Short-Term Energy Outlook

Posted on February 2, 2005 by LCT Staff - Also by this author - About the author

WASHINGTON, D.C. - According to the Washington, D.C.-based Energy Information Administration (EIA), the projected average West Texas Intermediate (WTI) crude oil price for the first quarter of 2005 is about $43 per barrel, approximately $8 per barrel higher than in the first quarter of 2004, but $3 per barrel below the first quarter projection in the previous Outlook. WTI prices fell by $10 per barrel on average during the past two months due to the ongoing restoration of oil production in the Gulf of Mexico shut in due to Hurricane Ivan, unseasonably warm weather in the United States and rising U.S. and OECD commercial oil inventories in general. This Outlook extends the projection period through 2006. EIA’s initial assessment is that WTI prices are likely to remain in the $42-$43 per barrel range (on average) throughout 2005-2006.

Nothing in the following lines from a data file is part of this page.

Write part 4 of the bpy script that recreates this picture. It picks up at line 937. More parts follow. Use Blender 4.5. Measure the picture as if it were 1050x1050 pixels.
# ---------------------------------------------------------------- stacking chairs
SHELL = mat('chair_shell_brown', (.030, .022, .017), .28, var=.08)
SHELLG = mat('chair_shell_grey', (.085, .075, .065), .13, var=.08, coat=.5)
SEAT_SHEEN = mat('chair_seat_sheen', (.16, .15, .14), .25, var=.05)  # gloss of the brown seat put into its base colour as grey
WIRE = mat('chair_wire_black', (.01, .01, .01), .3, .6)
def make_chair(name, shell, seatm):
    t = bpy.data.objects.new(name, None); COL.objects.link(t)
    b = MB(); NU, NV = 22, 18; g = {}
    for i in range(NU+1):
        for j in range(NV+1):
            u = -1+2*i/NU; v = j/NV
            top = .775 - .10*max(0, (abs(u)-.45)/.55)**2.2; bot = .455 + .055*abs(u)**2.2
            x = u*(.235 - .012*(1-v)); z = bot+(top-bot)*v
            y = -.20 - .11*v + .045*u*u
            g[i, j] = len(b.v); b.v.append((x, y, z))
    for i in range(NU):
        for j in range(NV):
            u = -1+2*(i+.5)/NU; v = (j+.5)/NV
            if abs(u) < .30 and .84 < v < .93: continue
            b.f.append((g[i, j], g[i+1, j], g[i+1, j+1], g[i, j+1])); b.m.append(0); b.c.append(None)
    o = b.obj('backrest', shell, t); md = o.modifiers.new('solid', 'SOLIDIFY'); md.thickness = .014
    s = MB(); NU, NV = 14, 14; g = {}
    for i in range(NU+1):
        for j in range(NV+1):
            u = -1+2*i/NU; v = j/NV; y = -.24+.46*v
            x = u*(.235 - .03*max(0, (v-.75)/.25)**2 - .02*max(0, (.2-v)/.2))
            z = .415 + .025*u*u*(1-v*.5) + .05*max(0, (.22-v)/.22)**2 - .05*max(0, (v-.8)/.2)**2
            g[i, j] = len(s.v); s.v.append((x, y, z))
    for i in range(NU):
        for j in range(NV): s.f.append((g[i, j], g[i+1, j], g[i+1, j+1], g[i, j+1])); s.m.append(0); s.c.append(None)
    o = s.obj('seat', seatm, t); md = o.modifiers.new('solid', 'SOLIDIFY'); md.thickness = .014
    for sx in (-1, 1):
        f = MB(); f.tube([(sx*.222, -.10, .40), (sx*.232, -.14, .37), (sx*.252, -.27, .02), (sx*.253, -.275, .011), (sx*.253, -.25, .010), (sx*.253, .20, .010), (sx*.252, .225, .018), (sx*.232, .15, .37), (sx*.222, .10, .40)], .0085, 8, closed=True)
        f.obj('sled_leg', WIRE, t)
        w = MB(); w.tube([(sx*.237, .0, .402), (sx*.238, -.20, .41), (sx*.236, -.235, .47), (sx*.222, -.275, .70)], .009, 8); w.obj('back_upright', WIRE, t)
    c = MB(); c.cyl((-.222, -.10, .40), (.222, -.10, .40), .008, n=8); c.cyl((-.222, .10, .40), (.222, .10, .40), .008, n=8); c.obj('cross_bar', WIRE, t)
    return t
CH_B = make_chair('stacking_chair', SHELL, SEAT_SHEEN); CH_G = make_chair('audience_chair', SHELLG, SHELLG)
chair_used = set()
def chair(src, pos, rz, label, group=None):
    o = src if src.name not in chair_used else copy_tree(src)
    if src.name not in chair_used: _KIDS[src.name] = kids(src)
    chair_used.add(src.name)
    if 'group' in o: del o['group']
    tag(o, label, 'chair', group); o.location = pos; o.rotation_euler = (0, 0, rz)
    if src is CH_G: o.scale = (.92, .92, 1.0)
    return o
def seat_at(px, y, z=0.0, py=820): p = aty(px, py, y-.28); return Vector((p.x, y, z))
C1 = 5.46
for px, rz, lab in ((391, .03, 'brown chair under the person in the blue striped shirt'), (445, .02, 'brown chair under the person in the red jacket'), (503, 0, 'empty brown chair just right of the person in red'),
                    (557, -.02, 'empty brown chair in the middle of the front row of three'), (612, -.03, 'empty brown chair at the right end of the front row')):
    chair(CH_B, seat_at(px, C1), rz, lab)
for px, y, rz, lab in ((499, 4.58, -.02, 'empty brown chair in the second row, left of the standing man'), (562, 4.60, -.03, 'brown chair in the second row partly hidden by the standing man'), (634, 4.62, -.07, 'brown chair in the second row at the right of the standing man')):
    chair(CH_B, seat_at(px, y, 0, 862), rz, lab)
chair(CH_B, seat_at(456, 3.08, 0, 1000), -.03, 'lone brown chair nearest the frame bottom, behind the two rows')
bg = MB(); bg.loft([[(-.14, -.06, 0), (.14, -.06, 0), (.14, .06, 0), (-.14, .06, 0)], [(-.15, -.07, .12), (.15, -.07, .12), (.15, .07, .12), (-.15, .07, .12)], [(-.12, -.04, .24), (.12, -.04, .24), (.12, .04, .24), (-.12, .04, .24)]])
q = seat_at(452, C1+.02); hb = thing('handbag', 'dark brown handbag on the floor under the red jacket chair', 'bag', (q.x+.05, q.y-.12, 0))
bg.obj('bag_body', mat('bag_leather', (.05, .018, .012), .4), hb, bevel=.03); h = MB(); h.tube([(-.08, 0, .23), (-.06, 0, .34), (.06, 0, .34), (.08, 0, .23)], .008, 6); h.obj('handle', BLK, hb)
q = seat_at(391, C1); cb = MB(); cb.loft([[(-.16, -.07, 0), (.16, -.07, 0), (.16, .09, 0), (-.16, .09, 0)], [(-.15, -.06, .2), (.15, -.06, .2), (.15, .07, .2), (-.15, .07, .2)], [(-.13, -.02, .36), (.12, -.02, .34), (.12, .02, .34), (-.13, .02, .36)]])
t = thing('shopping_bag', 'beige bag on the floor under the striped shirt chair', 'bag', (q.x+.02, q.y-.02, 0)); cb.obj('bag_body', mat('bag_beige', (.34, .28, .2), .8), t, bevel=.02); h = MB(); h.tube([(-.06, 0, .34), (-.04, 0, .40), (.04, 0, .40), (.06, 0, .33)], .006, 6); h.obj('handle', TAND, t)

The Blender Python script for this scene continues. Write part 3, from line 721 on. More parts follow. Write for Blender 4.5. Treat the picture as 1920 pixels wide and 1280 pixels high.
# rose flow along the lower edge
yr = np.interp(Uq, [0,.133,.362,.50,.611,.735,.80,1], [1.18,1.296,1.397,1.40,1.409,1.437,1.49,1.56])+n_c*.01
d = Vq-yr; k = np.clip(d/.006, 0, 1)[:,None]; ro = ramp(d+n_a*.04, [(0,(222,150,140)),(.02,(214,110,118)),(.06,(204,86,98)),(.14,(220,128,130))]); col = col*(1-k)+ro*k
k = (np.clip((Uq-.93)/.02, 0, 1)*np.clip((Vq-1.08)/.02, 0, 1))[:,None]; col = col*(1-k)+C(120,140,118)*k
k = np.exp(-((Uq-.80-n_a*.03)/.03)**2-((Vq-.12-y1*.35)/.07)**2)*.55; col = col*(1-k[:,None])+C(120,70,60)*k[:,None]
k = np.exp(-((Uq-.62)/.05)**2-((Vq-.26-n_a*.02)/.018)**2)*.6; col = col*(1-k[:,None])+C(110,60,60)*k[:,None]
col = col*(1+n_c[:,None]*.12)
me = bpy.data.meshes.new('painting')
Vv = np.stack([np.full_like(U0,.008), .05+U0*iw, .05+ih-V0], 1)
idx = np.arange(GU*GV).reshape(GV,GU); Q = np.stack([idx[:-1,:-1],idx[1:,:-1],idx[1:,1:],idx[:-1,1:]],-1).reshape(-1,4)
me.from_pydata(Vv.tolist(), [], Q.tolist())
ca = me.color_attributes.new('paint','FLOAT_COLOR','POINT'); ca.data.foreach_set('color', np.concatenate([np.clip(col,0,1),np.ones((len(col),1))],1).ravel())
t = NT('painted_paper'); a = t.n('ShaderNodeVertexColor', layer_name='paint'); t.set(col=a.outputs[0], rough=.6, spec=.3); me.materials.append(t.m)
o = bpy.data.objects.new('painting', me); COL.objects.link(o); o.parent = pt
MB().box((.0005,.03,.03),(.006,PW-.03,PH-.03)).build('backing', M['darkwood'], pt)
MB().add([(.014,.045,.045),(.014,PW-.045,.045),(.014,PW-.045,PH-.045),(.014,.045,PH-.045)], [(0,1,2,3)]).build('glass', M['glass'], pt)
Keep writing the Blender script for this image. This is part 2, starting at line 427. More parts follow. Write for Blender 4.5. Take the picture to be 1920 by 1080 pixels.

World petroleum demand growth for 2005-2006 is projected to average about 2.1 million barrels per day, still strong growth but down from the 2.6 million barrels per day demand growth seen in 2004. Global economic growth is expected to settle at more sustainable rates over the next two years, tempered in part by high world oil prices. The lower global oil demand growth also reflects the fact that Chinese oil demand growth is expected to moderate from the very high rate seen in 2004, when a dramatic increase in demand for oil-generated power occurred. This source of demand is not expected to be nearly as important over the next two years. Because oil demand growth is expected to remain strong in 2005-2006, U.S. oil inventories and inventories in the other industrialized countries are not expected to show much growth from end-2004 levels. However, the record levels of production by OPEC countries in recent months have finally resulted in inventory builds in the OECD countries. Commercial inventories in these countries, which had been relatively low compared to historical standards, rose above the middle of the observed 5-year historical range. In addition, OPEC (and world) production capacity rose by a half million barrels per day to 1.1-1.6 million barrels per day above current output levels, as Saudi Arabia de-mothballed capacity at several fields. However, even with this action, the global capacity utilization rate remains near 99 percent.

The tsunami that struck South Asia on Dec. 26, while devastating and massive in scope, appears to have had minimal impact on oil markets or on energy markets generally. Global oil demand growth is likely to be the key factor for oil markets in 2005. While most analysts expect global oil demand growth to be significantly less than the 2.6 million barrels per day seen in 2004, markets will remain tight if it is close to the 2.0 million barrels per day EIA expects in 2005, a level that exceeds expected growth in non-OPEC supply and downstream refinery capacity. However, if world oil demand grows by less than 1.5 million barrels per day in 2005, as some analysts are expecting, oil markets could loosen up and the likelihood that prices could ease in 2005 would increase.

U.S. petroleum demand in 2005 is projected to average 20.9 million barrels per day, up 2.0 percent from the 2004 level. An additional 1.9-percent growth is anticipated for 2006. Motor gasoline demand is projected to rise 1.9 percent in 2005 and 2.4 percent in 2006, in line with highway travel growth. Jet fuel demand, buoyed by continued recovery in both capacity and utilization, is projected to climb 2.6 percent in 2005 and 1.9 percent in 2006. Distillate fuel oil demand, which has grown by about 4 percent per year for the last 2 years, is expected to grow more slowly in 2005 and 2006 at 2.5 percent and 1.3 percent, respectively, as industrial growth slows.

On January 10, 2005 , the U.S. monthly average pump price for regular gasoline was $1.79 per gallon, down 5 cents per gallon from one month ago. Recently, gasoline prices have been falling in response to lower crude oil prices. Additionally, the drop in spot gasoline prices reflects robust gasoline inventories, which are close to the upper end of their normal range for this time of year. Pump prices for regular gasoline are expected to average about $1.82 per gallon during the first quarter of 2005, up about 16 cents from Q1 2004 but down about 12 cents from Q4 2004. Continued growth in gasoline demand in the U.S. is expected to move average prices to about the mid-$1.90s by spring, about the same as in 2004. The improvement in current and expected gasoline supplies has reduced the likelihood of significant increases in average gasoline prices in 2005 compared to 2004.